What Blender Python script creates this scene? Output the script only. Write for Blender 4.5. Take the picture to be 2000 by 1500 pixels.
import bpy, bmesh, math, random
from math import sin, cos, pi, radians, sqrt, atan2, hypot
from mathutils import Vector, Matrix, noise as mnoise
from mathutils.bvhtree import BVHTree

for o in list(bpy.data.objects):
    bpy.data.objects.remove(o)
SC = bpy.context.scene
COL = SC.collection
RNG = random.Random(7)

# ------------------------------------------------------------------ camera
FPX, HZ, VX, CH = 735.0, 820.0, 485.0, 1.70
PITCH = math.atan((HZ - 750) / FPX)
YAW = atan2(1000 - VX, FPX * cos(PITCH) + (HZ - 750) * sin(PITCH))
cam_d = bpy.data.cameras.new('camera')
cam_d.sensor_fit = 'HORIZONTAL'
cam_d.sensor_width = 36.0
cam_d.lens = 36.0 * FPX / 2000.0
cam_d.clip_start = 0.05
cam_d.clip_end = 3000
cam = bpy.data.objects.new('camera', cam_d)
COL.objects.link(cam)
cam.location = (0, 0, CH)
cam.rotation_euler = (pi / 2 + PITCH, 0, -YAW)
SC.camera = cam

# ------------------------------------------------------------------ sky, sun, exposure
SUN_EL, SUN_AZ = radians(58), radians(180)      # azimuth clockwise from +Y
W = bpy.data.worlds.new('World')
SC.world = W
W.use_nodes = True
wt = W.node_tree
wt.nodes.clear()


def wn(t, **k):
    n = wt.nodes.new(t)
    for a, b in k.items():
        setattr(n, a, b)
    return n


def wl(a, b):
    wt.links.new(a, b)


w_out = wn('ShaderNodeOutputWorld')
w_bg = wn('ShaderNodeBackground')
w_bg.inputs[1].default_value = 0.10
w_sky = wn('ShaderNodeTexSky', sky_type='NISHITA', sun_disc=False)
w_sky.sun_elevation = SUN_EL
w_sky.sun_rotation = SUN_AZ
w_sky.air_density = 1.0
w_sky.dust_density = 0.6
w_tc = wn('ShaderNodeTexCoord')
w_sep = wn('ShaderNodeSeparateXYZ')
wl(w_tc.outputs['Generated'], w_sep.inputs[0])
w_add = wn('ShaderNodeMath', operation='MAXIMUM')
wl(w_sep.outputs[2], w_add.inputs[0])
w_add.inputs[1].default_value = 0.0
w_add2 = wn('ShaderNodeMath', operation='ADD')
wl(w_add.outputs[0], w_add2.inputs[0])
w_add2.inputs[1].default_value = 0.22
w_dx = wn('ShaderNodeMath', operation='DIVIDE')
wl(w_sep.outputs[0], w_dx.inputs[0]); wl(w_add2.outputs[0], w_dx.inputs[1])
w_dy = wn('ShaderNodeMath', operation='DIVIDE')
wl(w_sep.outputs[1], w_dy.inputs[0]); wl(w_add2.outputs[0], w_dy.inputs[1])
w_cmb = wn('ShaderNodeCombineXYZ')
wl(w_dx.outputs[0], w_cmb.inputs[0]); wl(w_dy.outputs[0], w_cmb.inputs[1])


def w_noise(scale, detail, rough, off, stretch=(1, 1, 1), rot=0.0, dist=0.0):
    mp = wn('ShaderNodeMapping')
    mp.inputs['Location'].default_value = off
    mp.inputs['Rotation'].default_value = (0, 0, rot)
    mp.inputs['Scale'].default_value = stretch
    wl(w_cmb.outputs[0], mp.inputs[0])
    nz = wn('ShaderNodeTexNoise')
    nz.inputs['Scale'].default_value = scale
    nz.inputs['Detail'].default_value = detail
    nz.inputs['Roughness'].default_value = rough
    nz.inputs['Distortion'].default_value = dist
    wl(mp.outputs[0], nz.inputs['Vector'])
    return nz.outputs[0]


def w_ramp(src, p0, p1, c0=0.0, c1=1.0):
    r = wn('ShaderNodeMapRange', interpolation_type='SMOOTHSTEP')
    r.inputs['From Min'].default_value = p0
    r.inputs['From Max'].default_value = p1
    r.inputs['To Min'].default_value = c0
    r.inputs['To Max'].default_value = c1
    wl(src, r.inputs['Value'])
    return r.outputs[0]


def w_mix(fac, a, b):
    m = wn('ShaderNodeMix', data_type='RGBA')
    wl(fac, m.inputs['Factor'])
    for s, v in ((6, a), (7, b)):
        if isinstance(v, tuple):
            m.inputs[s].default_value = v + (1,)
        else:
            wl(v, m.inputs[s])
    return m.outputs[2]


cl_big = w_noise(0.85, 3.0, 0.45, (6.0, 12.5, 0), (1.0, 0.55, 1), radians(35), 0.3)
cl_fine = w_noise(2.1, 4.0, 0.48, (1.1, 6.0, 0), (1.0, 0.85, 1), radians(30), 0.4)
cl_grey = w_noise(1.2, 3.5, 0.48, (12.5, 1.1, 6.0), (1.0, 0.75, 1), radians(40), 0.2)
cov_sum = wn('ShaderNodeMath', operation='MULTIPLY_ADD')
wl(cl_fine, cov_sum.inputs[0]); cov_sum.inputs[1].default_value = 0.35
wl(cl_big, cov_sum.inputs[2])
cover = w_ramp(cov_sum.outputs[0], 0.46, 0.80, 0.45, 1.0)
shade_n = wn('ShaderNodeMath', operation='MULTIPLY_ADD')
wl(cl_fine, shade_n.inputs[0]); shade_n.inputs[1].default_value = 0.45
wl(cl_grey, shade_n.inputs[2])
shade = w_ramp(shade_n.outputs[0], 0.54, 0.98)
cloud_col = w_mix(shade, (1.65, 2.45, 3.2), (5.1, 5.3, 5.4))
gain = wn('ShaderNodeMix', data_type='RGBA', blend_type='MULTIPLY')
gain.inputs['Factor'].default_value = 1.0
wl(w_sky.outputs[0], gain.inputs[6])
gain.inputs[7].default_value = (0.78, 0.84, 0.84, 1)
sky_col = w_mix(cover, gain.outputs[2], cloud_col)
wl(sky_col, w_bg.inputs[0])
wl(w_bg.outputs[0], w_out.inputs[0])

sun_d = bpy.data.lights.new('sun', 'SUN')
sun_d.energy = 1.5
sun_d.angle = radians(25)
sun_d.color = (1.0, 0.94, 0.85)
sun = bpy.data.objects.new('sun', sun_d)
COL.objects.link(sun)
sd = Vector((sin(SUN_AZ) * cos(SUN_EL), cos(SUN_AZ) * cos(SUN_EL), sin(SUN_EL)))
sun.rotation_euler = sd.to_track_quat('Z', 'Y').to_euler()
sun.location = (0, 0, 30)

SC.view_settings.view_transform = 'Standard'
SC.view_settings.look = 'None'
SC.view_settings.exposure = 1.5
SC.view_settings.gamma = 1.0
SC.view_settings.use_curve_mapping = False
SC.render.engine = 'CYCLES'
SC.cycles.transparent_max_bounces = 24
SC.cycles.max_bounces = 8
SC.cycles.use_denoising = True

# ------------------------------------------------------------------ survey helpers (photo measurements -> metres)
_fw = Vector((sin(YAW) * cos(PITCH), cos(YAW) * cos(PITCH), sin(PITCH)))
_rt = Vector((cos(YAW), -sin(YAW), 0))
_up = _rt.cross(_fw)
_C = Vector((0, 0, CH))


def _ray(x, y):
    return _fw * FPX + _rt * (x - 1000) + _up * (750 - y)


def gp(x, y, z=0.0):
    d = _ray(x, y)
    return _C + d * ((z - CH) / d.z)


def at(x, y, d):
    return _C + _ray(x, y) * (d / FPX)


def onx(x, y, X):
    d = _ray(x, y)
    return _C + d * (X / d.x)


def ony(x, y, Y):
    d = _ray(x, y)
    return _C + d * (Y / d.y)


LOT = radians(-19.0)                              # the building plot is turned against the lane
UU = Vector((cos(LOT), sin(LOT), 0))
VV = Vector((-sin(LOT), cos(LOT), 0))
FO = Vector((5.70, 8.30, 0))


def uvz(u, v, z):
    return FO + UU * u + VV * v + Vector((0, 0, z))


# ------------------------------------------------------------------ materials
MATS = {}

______

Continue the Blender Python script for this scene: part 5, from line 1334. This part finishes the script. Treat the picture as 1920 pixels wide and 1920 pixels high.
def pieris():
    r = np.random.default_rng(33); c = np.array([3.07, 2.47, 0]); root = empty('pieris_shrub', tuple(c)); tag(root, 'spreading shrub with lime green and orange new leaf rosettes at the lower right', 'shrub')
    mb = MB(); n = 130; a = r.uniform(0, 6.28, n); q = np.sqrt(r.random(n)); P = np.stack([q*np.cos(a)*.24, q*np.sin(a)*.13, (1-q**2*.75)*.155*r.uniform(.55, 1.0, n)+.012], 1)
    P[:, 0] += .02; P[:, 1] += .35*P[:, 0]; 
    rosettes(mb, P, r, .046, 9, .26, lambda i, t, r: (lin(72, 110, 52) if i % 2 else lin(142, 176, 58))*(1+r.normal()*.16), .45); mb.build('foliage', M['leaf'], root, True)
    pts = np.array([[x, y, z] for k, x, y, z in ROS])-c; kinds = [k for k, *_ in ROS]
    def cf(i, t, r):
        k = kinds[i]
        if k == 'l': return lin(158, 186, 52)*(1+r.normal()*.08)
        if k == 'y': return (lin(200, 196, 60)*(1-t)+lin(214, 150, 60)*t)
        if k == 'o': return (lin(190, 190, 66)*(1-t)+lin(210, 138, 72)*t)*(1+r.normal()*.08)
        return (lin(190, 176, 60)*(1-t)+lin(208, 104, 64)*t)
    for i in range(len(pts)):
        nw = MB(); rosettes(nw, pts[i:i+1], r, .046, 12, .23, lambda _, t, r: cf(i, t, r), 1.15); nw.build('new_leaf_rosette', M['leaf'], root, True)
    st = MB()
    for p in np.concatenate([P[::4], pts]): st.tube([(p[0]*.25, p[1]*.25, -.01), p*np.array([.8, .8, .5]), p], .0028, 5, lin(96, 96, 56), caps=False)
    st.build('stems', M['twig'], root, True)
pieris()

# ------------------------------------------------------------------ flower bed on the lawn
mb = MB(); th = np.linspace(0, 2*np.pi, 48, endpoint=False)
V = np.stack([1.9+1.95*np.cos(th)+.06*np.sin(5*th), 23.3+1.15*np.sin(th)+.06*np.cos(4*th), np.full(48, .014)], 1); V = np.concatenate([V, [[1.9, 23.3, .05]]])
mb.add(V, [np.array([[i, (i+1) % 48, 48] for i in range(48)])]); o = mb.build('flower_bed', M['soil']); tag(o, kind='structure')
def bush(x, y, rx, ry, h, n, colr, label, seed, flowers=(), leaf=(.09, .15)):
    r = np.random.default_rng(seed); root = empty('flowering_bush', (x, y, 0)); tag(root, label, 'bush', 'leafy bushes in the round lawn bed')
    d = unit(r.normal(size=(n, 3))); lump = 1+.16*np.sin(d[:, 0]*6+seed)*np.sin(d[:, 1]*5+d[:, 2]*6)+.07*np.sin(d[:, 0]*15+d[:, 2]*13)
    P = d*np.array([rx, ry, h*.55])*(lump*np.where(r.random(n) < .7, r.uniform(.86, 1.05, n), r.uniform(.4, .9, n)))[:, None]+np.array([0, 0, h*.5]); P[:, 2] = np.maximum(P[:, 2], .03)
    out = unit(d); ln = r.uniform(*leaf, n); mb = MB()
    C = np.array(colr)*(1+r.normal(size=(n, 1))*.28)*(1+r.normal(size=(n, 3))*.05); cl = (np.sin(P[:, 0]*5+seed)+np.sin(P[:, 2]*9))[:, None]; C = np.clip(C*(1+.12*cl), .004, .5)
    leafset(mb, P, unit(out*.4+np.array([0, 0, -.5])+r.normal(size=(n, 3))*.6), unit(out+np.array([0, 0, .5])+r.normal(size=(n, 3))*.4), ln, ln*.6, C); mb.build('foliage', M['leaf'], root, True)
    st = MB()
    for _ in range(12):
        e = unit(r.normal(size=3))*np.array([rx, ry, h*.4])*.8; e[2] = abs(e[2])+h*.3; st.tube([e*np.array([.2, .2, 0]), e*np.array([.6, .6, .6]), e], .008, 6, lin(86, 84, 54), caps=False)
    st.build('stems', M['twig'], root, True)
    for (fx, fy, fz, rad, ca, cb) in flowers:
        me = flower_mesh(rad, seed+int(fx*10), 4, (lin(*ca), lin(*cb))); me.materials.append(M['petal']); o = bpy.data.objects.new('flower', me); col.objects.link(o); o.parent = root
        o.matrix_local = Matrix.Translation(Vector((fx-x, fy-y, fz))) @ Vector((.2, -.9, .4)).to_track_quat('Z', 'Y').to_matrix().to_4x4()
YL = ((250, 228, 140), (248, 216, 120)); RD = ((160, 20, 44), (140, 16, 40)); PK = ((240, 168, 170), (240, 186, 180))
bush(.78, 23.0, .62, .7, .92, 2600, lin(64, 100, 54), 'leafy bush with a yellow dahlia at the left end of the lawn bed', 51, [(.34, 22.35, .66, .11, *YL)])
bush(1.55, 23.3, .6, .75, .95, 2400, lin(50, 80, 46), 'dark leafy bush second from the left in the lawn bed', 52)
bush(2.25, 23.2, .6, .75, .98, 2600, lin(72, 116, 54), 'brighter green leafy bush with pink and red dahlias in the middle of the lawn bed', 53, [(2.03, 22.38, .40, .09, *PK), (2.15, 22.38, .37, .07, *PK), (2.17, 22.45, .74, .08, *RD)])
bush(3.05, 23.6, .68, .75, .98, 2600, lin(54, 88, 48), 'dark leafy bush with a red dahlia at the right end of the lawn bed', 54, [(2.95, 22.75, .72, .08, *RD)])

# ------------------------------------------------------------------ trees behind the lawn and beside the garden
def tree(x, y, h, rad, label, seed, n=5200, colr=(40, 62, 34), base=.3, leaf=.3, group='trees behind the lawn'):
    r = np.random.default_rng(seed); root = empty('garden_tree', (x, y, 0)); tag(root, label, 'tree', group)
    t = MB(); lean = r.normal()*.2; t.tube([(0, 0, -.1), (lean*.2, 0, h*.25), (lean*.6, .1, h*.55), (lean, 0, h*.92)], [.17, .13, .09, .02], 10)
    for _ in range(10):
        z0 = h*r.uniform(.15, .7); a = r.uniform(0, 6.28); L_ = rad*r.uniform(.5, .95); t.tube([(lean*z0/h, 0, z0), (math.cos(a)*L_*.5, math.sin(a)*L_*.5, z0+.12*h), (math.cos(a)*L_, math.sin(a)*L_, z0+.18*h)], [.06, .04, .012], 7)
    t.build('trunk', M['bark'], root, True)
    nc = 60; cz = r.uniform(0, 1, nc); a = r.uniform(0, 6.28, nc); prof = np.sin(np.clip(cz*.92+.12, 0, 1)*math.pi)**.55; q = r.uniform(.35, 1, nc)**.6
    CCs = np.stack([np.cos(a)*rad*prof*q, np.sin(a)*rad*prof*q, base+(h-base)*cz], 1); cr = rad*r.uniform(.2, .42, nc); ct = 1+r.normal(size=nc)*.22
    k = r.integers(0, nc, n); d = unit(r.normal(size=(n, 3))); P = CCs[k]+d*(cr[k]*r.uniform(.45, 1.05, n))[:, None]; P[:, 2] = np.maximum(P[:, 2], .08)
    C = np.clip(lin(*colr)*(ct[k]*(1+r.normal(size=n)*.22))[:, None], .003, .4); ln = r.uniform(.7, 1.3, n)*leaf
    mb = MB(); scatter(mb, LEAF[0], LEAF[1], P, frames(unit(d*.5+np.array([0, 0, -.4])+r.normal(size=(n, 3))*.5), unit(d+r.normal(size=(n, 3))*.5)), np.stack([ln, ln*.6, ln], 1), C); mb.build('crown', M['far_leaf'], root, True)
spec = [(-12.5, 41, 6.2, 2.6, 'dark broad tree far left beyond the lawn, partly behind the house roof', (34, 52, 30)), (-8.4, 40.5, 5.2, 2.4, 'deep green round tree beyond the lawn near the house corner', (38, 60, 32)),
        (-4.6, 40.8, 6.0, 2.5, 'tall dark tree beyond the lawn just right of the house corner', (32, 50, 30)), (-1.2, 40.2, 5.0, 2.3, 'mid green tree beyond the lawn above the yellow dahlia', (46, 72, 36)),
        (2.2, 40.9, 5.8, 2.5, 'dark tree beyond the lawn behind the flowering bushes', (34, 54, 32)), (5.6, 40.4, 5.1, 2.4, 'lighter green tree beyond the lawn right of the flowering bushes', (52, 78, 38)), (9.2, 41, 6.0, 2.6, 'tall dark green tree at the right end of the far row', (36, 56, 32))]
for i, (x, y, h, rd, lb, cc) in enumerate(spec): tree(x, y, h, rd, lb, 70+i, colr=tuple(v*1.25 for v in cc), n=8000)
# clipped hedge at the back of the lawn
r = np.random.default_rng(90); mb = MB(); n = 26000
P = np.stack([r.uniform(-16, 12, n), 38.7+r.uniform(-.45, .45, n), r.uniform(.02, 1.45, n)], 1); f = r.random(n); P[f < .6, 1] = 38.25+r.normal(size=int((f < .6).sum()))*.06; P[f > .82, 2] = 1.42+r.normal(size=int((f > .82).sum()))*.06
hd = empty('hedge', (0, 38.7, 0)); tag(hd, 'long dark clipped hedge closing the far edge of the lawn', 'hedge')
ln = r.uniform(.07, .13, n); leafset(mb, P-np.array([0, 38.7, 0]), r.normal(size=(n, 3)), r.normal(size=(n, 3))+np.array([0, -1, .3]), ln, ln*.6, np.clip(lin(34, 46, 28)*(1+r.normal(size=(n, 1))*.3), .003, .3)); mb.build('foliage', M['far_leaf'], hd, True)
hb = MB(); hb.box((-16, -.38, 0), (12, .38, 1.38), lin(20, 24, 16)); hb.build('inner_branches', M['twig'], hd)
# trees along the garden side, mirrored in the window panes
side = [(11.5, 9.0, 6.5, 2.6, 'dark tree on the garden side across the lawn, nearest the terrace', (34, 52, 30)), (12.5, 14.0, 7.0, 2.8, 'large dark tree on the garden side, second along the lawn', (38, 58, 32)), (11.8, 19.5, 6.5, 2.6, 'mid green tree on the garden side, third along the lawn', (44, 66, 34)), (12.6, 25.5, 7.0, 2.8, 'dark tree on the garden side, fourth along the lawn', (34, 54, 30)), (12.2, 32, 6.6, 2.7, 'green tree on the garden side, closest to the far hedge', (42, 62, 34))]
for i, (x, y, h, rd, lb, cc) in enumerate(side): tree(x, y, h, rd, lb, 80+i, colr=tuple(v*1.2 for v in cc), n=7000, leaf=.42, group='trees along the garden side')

______

### What to do:
In the listing above, locate the line containing "What Blender Python" and the line containing "RNG = random.Random(7)". Extract those two lines and every line between them, exactly as written, and only those.

### Exercise solution:
What Blender Python script creates this scene? Output the script only. Write for Blender 4.5. Take the picture to be 2000 by 1500 pixels.
import bpy, bmesh, math, random
from math import sin, cos, pi, radians, sqrt, atan2, hypot
from mathutils import Vector, Matrix, noise as mnoise
from mathutils.bvhtree import BVHTree

for o in list(bpy.data.objects):
    bpy.data.objects.remove(o)
SC = bpy.context.scene
COL = SC.collection
RNG = random.Random(7)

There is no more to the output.